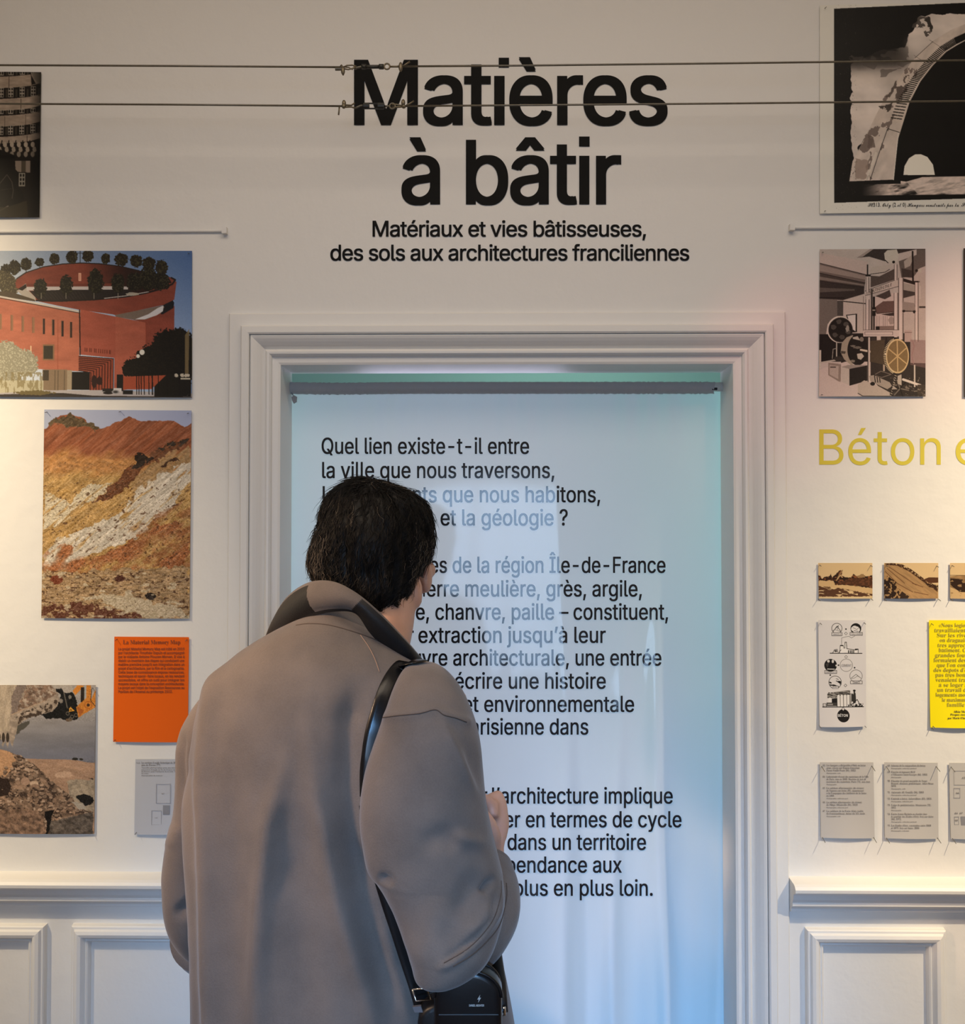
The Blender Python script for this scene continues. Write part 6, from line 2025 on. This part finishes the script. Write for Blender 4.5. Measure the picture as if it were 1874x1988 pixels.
def ribbon(trees_, line, widths, off, name, mat_, parent, th_=.002):
    A = catmull([(x, y, w_) for (x, y), w_ in zip(line, widths)], 10)
    pts, nrm, wd = [], [], []
    for x, y, w_ in A:
        h = surf(trees_ if y < 1400 else trees_[:1], x, y)
        if h:
            pts.append(h[0] + h[1] * off); nrm.append(h[1]); wd.append(w_)
    for _ in range(14):
        pts = [pts[0]] + [(pts[i - 1] + pts[i] * 2 + pts[i + 1]) / 4 for i in range(1, len(pts) - 1)] + [pts[-1]]
        nrm = [nrm[0]] + [((nrm[i - 1] + nrm[i] * 2 + nrm[i + 1]) / 4).normalized() for i in range(1, len(nrm) - 1)] + [nrm[-1]]
    rows = []
    for i, (a_, n_0) in enumerate(zip(pts, nrm)):
        t_ = (pts[min(i + 1, len(pts) - 1)] - pts[max(i - 1, 0)]).normalized()
        s_ = t_.cross(n_0).normalized()
        nn_ = s_.cross(t_).normalized()
        if nn_.dot(n_0) < 0:
            nn_ = -nn_
        hw = wd[i] / 2
        rows.append([tuple(a_ + s_ * hw * c0 + nn_ * th_ * c1) for c0, c1 in ((-1, 0), (-.96, .8), (-.5, 1.1), (0, 1.2), (.5, 1.1), (.96, .8), (1, 0), (0, -.3))])
    return obj(name, grid_mesh(close_rows(np.array(rows)), closed_u=True), mat_, parent)


st = empty('bag_strap', P(760, 1320, -.64))
bpy.data.objects.remove(st)
strap = ribbon([t_coat, t_sl], [(818, 1290), (802, 1289), (780, 1300), (762, 1325), (749, 1355), (738, 1390), (727, 1425), (720, 1462), (716, 1500), (716, 1545)],
               [.026, .028, .029, .030, .030, .029, .027, .025, .024, .023, .023], .003, 'strap', M_patent, bag)
strap2 = ribbon([t_coat], [(716, 1560), (724, 1620), (738, 1680), (754, 1735), (771, 1790), (790, 1850), (808, 1905), (820, 1950)], [.026] * 8, .003, 'strap', M_leather, bag)
m = MB()
a_, b_2 = P(962, 1985, -.52), P(968, 1900, -.535)
m.tube([P(972, 1965, -.645), P(968, 1900, -.600), P(962, 1855, -.53), P(956, 1800, -.50), P(940, 1720, -.47)], .010, 10, True, .25)
m.build('strap', M_leather, bag, True)


def buckle(corners, Y, r_):
    m_ = MB()
    pts = [P(x, y, Y) for x, y in corners] + [P(*corners[0], Y)]
    m_.tube(pts, r_, 8)
    return m_


buckle([(801, 1921), (829, 1918), (837, 1940), (808, 1943)], -.705, .0012).build('buckle', M_chrome, bag, True)
buckle([(972, 1958), (980, 1956), (981, 1970), (974, 1973)], -.660, .0018).build('ring', M_chrome, bag, True)
m = MB(); m.prism([(P(x, y, -.66).x, P(x, y, -.66).z) for x, y in ((806, 1926), (822, 1924), (826, 1936), (810, 1936))], -.699, -.695)
m.build('webbing', material('grey_webbing', (.10, .10, .11), .7), bag)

Stated goal: From the material above, copy everything exactly but the pictures.

Exercise answer:
The Blender Python script for this scene continues. Write part 6, from line 2025 on. This part finishes the script. Write for Blender 4.5. Measure the picture as if it were 1874x1988 pixels.
def ribbon(trees_, line, widths, off, name, mat_, parent, th_=.002):
    A = catmull([(x, y, w_) for (x, y), w_ in zip(line, widths)], 10)
    pts, nrm, wd = [], [], []
    for x, y, w_ in A:
        h = surf(trees_ if y < 1400 else trees_[:1], x, y)
        if h:
            pts.append(h[0] + h[1] * off); nrm.append(h[1]); wd.append(w_)
    for _ in range(14):
        pts = [pts[0]] + [(pts[i - 1] + pts[i] * 2 + pts[i + 1]) / 4 for i in range(1, len(pts) - 1)] + [pts[-1]]
        nrm = [nrm[0]] + [((nrm[i - 1] + nrm[i] * 2 + nrm[i + 1]) / 4).normalized() for i in range(1, len(nrm) - 1)] + [nrm[-1]]
    rows = []
    for i, (a_, n_0) in enumerate(zip(pts, nrm)):
        t_ = (pts[min(i + 1, len(pts) - 1)] - pts[max(i - 1, 0)]).normalized()
        s_ = t_.cross(n_0).normalized()
        nn_ = s_.cross(t_).normalized()
        if nn_.dot(n_0) < 0:
            nn_ = -nn_
        hw = wd[i] / 2
        rows.append([tuple(a_ + s_ * hw * c0 + nn_ * th_ * c1) for c0, c1 in ((-1, 0), (-.96, .8), (-.5, 1.1), (0, 1.2), (.5, 1.1), (.96, .8), (1, 0), (0, -.3))])
    return obj(name, grid_mesh(close_rows(np.array(rows)), closed_u=True), mat_, parent)


st = empty('bag_strap', P(760, 1320, -.64))
bpy.data.objects.remove(st)
strap = ribbon([t_coat, t_sl], [(818, 1290), (802, 1289), (780, 1300), (762, 1325), (749, 1355), (738, 1390), (727, 1425), (720, 1462), (716, 1500), (716, 1545)],
               [.026, .028, .029, .030, .030, .029, .027, .025, .024, .023, .023], .003, 'strap', M_patent, bag)
strap2 = ribbon([t_coat], [(716, 1560), (724, 1620), (738, 1680), (754, 1735), (771, 1790), (790, 1850), (808, 1905), (820, 1950)], [.026] * 8, .003, 'strap', M_leather, bag)
m = MB()
a_, b_2 = P(962, 1985, -.52), P(968, 1900, -.535)
m.tube([P(972, 1965, -.645), P(968, 1900, -.600), P(962, 1855, -.53), P(956, 1800, -.50), P(940, 1720, -.47)], .010, 10, True, .25)
m.build('strap', M_leather, bag, True)


def buckle(corners, Y, r_):
    m_ = MB()
    pts = [P(x, y, Y) for x, y in corners] + [P(*corners[0], Y)]
    m_.tube(pts, r_, 8)
    return m_


buckle([(801, 1921), (829, 1918), (837, 1940), (808, 1943)], -.705, .0012).build('buckle', M_chrome, bag, True)
buckle([(972, 1958), (980, 1956), (981, 1970), (974, 1973)], -.660, .0018).build('ring', M_chrome, bag, True)
m = MB(); m.prism([(P(x, y, -.66).x, P(x, y, -.66).z) for x, y in ((806, 1926), (822, 1924), (826, 1936), (810, 1936))], -.699, -.695)
m.build('webbing', material('grey_webbing', (.10, .10, .11), .7), bag)